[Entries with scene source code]
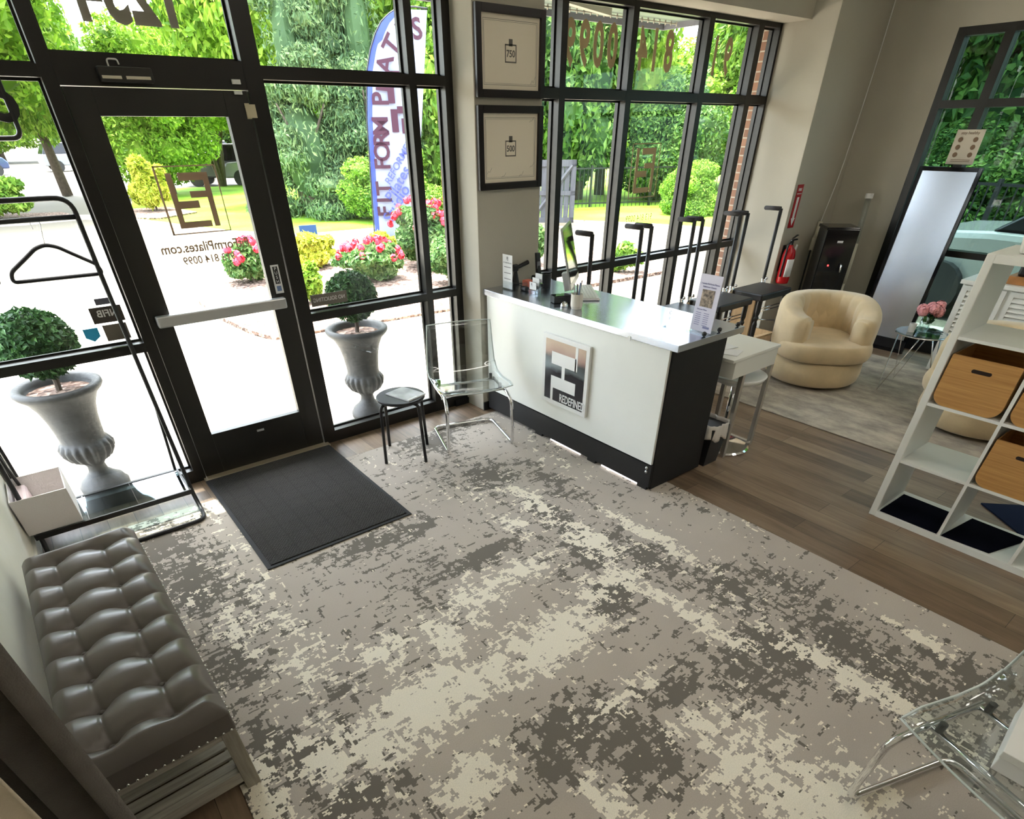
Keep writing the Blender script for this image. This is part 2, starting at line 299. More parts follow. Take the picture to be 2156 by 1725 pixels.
def mk_grass():
    M = bpy.data.materials.new('lawn_grass'); M.use_nodes = True; t = M.node_tree; b = t.nodes['Principled BSDF']
    tc = N(t, 'ShaderNodeTexCoord'); n = N(t, 'ShaderNodeTexNoise', i_Scale=30.0, i_Detail=5.0); t.links.new(tc.outputs['Object'], n.inputs['Vector'])
    n2 = N(t, 'ShaderNodeTexNoise', i_Scale=.6, i_Detail=3.0); t.links.new(tc.outputs['Object'], n2.inputs['Vector'])
    s = mathn(t, 'ADD', mathn(t, 'MULTIPLY', n.outputs['Fac'], .4), mathn(t, 'MULTIPLY', n2.outputs['Fac'], .6))
    t.links.new(ramp(t, s, [(.35, (.10, .22, .015)), (.5, (.20, .38, .03)), (.65, (.34, .48, .06))]), b.inputs['Base Color']); b.inputs['Roughness'].default_value = .95; b.inputs['Specular IOR Level'].default_value = .1
    return M
GRASS = mk_grass()

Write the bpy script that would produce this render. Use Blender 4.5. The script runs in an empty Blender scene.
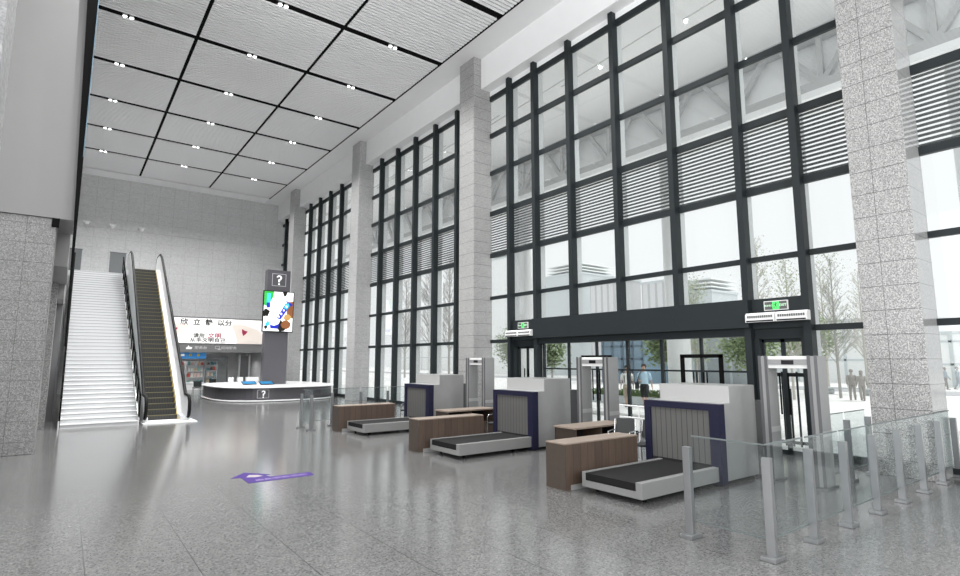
import bpy, bmesh, math, random
from mathutils import Vector, Matrix
random.seed(7)
S = bpy.context.scene
COL = S.collection
PI = math.pi

# ------------------------------------------------------------------ materials
def new_mat(name):
    m = bpy.data.materials.new(name); m.use_nodes = True
    nt = m.node_tree
    return m, nt, nt.nodes['Principled BSDF']

def simple(name, col, rough=.5, metal=0., emit=None, estr=0., bump=None, spec=.5, var=0.):
    m, nt, b = new_mat(name)
    b.inputs['Base Color'].default_value = (*col, 1)
    b.inputs['Roughness'].default_value = rough
    b.inputs['Metallic'].default_value = metal
    b.inputs['Specular IOR Level'].default_value = spec
    if emit:
        b.inputs['Emission Color'].default_value = (*emit, 1)
        b.inputs['Emission Strength'].default_value = estr
    if var:
        tc = nt.nodes.new('ShaderNodeTexCoord')
        n = nt.nodes.new('ShaderNodeTexNoise'); n.inputs['Scale'].default_value = bump or 6
        r = nt.nodes.new('ShaderNodeMapRange')
        r.inputs['To Min'].default_value = 1 - var; r.inputs['To Max'].default_value = 1 + var
        mx = nt.nodes.new('ShaderNodeVectorMath'); mx.operation = 'SCALE'
        mx.inputs[0].default_value = col
        nt.links.new(tc.outputs['Object'], n.inputs['Vector'])
        nt.links.new(n.outputs['Fac'], r.inputs['Value'])
        nt.links.new(r.outputs['Result'], mx.inputs['Scale'])
        nt.links.new(mx.outputs['Vector'], b.inputs['Base Color'])
    return m

def mth(nt, op, a, b=None, c=None):
    n = nt.nodes.new('ShaderNodeMath'); n.operation = op
    for i, v in enumerate((a, b, c)):
        if v is None: continue
        if isinstance(v, (int, float)): n.inputs[i].default_value = v
        else: nt.links.new(v, n.inputs[i])
    return n.outputs[0]

def line_mask(nt, coord, size, off, width):
    """1 on a joint line, 0 elsewhere."""
    f = mth(nt, 'FRACT', mth(nt, 'DIVIDE', mth(nt, 'SUBTRACT', coord, off - width / 2), size))
    return mth(nt, 'LESS_THAN', f, width / size)

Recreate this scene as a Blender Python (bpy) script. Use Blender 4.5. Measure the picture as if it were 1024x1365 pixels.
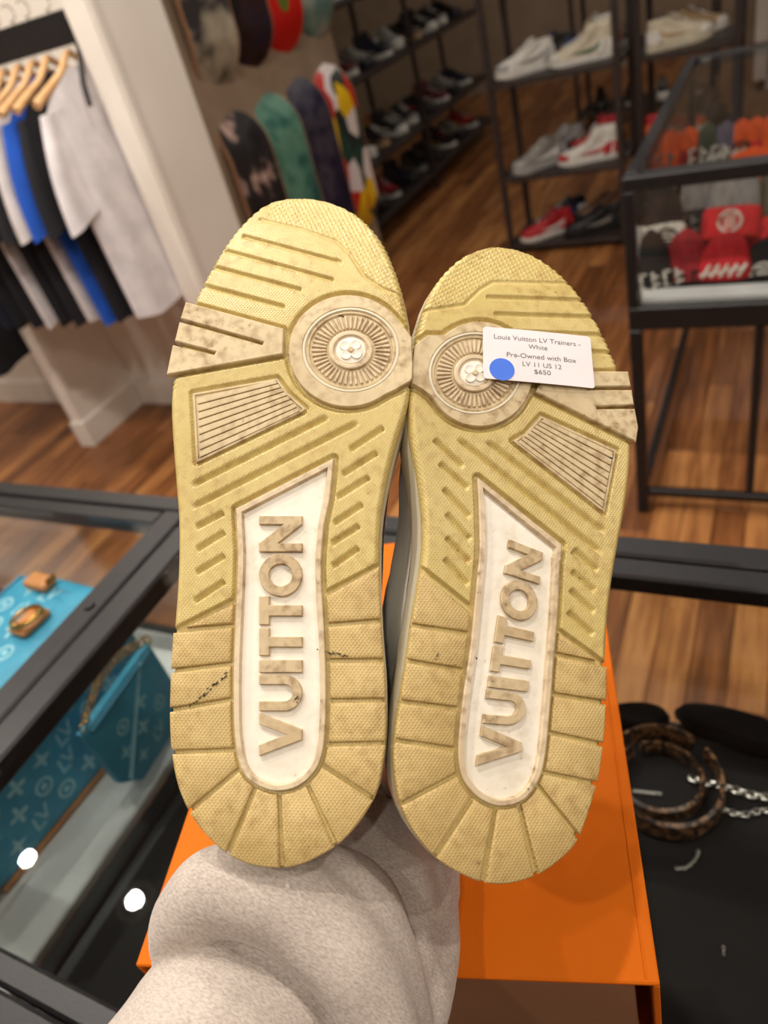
import bpy, math, random
import numpy as np
from mathutils import Matrix, Vector

random.seed(7)
rng = np.random.RandomState(5)
for o in list(bpy.data.objects):
    bpy.data.objects.remove(o)
scene = bpy.context.scene
COL = scene.collection

# ------------------------------------------------------------------ camera
CAMZ = 1.5
FPX = 1000.0
_p, _ro, _ya = math.radians(36.2), math.radians(-17.1), math.radians(-34.3)
FW = np.array([math.sin(_ya) * math.cos(_p), math.cos(_ya) * math.cos(_p), -math.sin(_p)])
_r0 = np.array([math.cos(_ya), -math.sin(_ya), 0.0])
_u0 = np.cross(_r0, FW)
RT = math.cos(_ro) * _r0 + math.sin(_ro) * _u0
UP = -math.sin(_ro) * _r0 + math.cos(_ro) * _u0
CAM = np.array([0, 0, CAMZ])
cd = bpy.data.cameras.new('camera')
cam = bpy.data.objects.new('camera', cd)
COL.objects.link(cam)
cam.matrix_world = Matrix([[RT[i], UP[i], -FW[i], CAM[i]] for i in range(3)] + [[0, 0, 0, 1]])
cd.sensor_fit = 'VERTICAL'
cd.sensor_height = 36.0
cd.lens = 36.0 * FPX / 1365.0
cd.clip_start = 0.02
cd.clip_end = 60
cd.dof.use_dof = True
cd.dof.focus_distance = 0.352
cd.dof.aperture_fstop = 7.6
scene.camera = cam

# ------------------------------------------------------------------ world, exposure, lamps
w = bpy.data.worlds.new('world')
scene.world = w
w.use_nodes = True
w.node_tree.nodes['Background'].inputs[0].default_value = (1.0, 0.88, 0.74, 1)
w.node_tree.nodes['Background'].inputs[1].default_value = 0.05
scene.view_settings.view_transform = 'Standard'
scene.view_settings.look = 'None'
scene.view_settings.gamma = 1
scene.view_settings.use_curve_mapping = False
scene.view_settings.exposure = 0.1
scene.cycles.transparent_max_bounces = 40
scene.cycles.max_bounces = 16
CEIL = 2.9
LAMP_W = 10.0
LAMP_COL = (1.0, 0.915, 0.82)
LAMPS = [(-1.38, .57), (-.81, .57), (-.24, .57), (-2.3, 1.75), (-1.6, 1.5), (-.9, 1.6), (-2.52, .56), (-1.95, .57), (-1.2, -.62), (-.35, -.62), (.5, -.62), (1.35, -.62), (-2.05, -.62), (1.1, .56), (1.9, .56), (-3.3, .56),  # leading entries: unseen added lamps brightening left case floor, then corner and recess
         (-3.2, 3.1), (-1.55, 3.0), (-.6, 3.0), (.5, 3.0), (1.6, 3.0), (-3.4, 5.4), (-1.7, 5.6), (-.3, 5.6), (1.2, 5.6), (-1.5, 7.4), (.3, 7.4)]


# ------------------------------------------------------------------ helpers
def lin(c):
    return tuple(((v / 255) / 12.92 if v / 255 <= .04045 else ((v / 255 + .055) / 1.055) ** 2.4) for v in c) + (1.0,)


def ray(px, py):
    return RT * (px - 512) / FPX - UP * (py - 682.5) / FPX + FW


def at_depth(px, py, d):
    return CAM + ray(px, py) * d


def project(p):
    q = np.asarray(p, float) - CAM
    d = q @ FW
    return 512 + FPX * (q @ RT) / d, 682.5 - FPX * (q @ UP) / d, d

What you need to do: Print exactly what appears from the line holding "Write the bpy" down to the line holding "PI = math.pi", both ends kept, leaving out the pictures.

Full response:
Write the bpy script that would produce this render. Use Blender 4.5. The script runs in an empty Blender scene.
import bpy, bmesh, math, random
from mathutils import Vector, Matrix
random.seed(7)
S = bpy.context.scene
COL = S.collection
PI = math.pi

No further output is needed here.